Saturday, 21 July, 2007 , 07:30
Turkish Prime Minister Recep Tayyip Erdogan said that he had invited his Iraqi counterpart Nuri al-Maliki to visit Ankara after the elections to discuss the presence of Kurdistan Workers' Party (PKK) rebels in northern Iraq.
Accusing Washingon of failing to fulfill its pledges of curbing the PKK, Erdogan said he would seek trilateral talks in order to resolve the dispute.
"We will ask them to take whatever step is necessary or we will do whatever is necessary," Erdogan was quoted by the Anatolia news agency as telling the Kanal-7 network.
Turkish Foreign Minister Abdullah Gul also said that Ankara would not refrain from action to eliminate the threat posed by the PKK, listed as a terrorist organisation by both Ankara and Washington.
"Our aim is not to enter Iraq, but to neutralize the terrorist organization. We will use our right (of self-defence) as long as the terrorist organization continues to harm Turkey," Gul told the TGRT television channel, Anatolia said.
Mounting PKK violence has been one of the dominant issues in campaigning ahead of the July 22 elections, with the opposition attacking Erdogan and his Justice and Development Party (AKP) for being soft on the issue.
The AKP is tipped to win the elections and secure a second term in power, with recent polls suggesting that the party will garner about 40 percent of the vote to get a solid parliamentary majority.
The PKK has been fighting for self-rule in Turkey's mainly Kurdish southeast since 1984 in a bloody conflict that has claimed more than 37,000 lives.
The rebels have stepped up attacks this year.
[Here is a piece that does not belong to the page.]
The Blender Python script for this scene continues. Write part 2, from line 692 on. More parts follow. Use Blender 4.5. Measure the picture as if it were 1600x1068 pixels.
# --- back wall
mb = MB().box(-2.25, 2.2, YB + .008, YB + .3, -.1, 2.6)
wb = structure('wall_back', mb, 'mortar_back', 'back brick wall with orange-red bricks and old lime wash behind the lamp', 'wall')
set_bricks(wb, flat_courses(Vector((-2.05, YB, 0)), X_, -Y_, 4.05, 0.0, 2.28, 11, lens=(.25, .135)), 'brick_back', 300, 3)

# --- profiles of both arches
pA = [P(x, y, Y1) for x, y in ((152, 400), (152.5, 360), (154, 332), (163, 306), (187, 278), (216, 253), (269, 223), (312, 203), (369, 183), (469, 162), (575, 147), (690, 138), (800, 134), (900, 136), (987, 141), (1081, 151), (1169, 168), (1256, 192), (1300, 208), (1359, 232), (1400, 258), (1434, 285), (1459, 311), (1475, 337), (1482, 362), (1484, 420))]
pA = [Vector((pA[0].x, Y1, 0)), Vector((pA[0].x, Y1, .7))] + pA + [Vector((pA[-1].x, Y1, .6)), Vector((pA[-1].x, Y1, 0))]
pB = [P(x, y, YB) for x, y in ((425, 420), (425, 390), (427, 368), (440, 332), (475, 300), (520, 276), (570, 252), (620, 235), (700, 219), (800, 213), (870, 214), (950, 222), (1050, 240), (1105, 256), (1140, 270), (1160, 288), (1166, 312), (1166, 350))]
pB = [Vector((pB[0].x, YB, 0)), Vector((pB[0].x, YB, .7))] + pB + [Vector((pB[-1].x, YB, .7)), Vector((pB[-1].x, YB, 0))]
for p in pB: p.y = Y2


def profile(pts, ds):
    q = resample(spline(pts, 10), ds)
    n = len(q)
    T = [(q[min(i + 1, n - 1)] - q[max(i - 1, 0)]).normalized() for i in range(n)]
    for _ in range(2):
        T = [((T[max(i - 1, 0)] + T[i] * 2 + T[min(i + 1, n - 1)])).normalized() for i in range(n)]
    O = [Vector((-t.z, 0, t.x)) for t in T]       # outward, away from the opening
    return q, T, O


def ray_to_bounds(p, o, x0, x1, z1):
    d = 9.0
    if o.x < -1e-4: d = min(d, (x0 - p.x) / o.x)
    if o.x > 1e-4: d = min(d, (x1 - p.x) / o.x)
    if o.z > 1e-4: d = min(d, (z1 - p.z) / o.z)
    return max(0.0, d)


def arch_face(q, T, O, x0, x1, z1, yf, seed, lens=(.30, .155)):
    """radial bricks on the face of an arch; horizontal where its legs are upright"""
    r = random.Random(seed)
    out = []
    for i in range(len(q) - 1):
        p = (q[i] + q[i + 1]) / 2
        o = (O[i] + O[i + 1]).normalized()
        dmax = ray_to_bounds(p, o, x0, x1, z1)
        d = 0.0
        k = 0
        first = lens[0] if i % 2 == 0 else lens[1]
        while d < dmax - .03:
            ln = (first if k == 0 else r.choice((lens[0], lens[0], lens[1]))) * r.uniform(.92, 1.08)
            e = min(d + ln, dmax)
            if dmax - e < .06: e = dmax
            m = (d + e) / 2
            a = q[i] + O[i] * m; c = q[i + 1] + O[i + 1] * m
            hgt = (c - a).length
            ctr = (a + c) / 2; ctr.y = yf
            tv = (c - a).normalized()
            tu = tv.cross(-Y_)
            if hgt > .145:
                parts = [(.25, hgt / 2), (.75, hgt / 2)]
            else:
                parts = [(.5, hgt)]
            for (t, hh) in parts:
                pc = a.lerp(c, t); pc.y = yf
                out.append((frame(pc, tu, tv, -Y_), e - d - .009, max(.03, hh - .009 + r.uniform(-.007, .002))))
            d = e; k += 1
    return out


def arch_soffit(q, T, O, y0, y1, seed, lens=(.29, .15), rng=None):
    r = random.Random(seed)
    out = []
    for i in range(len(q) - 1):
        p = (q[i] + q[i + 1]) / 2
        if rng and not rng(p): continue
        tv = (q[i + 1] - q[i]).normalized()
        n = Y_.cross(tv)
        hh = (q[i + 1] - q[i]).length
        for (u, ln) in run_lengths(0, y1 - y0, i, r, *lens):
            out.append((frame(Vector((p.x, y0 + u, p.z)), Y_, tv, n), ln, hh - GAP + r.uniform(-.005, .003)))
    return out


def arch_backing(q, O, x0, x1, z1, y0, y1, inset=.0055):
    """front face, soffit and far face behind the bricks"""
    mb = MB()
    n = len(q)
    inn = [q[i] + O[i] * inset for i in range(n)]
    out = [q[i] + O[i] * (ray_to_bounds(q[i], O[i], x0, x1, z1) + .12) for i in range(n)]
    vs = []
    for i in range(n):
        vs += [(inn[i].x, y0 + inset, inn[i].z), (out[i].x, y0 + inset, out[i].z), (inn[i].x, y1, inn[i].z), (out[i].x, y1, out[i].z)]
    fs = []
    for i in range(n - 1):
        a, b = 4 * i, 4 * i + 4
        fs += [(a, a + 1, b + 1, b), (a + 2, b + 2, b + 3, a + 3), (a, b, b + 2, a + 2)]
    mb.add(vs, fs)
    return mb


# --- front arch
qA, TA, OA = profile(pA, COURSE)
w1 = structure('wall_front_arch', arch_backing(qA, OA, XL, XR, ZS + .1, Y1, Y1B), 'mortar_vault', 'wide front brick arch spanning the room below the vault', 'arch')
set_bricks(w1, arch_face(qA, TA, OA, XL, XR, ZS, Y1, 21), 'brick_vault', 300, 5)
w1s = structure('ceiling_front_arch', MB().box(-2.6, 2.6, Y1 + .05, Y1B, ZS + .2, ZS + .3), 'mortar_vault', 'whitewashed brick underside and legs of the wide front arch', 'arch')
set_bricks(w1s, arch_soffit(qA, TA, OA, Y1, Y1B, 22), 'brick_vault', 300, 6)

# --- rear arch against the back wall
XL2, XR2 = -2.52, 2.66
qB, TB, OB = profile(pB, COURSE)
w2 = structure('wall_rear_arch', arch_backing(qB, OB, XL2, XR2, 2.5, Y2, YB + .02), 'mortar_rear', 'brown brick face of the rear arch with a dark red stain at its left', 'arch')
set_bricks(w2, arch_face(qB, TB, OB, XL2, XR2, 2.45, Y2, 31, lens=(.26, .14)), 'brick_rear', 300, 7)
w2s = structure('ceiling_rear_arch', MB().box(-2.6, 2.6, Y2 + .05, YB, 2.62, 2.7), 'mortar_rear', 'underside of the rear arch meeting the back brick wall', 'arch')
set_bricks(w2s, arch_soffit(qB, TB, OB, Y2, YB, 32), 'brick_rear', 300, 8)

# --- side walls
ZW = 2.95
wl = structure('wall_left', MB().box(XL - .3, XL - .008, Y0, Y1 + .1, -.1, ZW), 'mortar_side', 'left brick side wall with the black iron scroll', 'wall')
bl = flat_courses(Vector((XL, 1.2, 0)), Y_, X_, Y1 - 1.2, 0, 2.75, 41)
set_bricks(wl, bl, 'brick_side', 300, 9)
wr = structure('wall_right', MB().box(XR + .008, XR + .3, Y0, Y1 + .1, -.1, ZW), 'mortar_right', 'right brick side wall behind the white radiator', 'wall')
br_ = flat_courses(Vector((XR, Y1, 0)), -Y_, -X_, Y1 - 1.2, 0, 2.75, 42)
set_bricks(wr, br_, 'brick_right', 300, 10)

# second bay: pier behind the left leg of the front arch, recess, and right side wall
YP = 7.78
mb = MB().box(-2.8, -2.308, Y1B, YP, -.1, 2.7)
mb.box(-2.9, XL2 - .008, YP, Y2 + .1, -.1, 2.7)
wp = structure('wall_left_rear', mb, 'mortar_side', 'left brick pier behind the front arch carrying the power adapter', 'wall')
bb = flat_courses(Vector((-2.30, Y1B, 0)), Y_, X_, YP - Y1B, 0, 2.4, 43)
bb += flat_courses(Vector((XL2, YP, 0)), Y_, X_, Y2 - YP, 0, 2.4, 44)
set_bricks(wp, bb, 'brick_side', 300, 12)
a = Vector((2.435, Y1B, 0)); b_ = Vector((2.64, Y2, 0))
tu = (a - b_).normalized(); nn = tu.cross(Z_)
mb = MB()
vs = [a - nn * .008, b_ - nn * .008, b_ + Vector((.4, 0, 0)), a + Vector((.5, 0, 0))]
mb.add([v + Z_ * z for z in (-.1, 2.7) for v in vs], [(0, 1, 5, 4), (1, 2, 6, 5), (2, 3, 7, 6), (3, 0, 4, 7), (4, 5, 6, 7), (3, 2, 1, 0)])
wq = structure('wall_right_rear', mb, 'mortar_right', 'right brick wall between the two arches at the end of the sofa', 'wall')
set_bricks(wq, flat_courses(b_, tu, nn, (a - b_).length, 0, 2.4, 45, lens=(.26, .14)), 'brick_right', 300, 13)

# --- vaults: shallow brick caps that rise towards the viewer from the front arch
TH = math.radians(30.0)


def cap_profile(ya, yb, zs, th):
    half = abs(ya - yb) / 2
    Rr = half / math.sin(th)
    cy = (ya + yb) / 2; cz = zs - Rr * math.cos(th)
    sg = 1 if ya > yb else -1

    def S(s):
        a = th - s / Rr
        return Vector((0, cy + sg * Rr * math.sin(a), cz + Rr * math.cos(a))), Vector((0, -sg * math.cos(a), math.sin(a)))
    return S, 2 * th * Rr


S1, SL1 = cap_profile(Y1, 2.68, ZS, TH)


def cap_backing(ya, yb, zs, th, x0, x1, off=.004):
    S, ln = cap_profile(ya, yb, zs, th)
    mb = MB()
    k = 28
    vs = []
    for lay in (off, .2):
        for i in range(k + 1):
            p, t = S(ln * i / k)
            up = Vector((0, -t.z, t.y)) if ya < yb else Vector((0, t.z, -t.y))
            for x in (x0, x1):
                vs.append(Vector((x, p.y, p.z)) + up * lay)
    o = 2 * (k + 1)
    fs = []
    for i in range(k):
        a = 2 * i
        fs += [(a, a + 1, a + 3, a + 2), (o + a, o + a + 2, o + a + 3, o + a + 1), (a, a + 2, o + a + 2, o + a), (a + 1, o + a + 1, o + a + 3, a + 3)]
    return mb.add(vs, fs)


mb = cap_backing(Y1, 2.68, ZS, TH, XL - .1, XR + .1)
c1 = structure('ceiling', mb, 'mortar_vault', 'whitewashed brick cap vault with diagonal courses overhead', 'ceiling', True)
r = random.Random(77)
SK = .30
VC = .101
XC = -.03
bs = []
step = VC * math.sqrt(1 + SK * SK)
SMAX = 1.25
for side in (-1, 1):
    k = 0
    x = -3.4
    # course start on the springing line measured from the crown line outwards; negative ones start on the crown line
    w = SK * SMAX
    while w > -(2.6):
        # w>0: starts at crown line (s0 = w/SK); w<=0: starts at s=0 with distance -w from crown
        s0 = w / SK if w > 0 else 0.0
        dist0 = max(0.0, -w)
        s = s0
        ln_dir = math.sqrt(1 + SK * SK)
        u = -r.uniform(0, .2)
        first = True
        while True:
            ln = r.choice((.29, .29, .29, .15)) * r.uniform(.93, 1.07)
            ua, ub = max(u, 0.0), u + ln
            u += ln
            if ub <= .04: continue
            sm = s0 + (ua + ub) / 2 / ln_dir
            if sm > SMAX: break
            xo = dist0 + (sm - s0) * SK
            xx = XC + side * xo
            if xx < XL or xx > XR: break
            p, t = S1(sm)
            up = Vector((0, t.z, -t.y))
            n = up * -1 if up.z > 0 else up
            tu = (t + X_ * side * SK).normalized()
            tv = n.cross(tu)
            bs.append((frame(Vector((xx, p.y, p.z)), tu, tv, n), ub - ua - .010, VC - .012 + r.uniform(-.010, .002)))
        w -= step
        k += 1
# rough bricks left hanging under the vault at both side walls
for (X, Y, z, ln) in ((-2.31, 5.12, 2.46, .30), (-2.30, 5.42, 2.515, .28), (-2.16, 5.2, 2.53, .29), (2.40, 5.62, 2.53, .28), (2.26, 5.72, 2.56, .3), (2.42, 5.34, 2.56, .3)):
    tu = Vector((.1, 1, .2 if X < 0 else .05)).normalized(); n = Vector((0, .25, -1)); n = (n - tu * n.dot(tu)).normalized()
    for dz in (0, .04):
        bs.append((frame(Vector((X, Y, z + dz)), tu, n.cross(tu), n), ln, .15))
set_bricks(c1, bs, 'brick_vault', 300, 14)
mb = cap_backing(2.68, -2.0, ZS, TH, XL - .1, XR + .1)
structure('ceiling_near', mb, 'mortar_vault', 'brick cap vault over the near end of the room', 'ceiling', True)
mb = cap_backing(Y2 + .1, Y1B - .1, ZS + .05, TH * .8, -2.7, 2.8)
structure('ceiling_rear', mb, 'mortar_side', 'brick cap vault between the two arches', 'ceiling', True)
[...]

The army has launched a large-scale operation against the group in eastern and southeastern Turkey and massed troops on the border with Iraq, fuelling talk of a cross-border incursion to strike at rebels camps there.
Washington opposes any such action, fearing this could destabilise the relatively peaceful region and further strain already tense ties between Ankara and the Iraqi Kurds, staunch allies of the United States.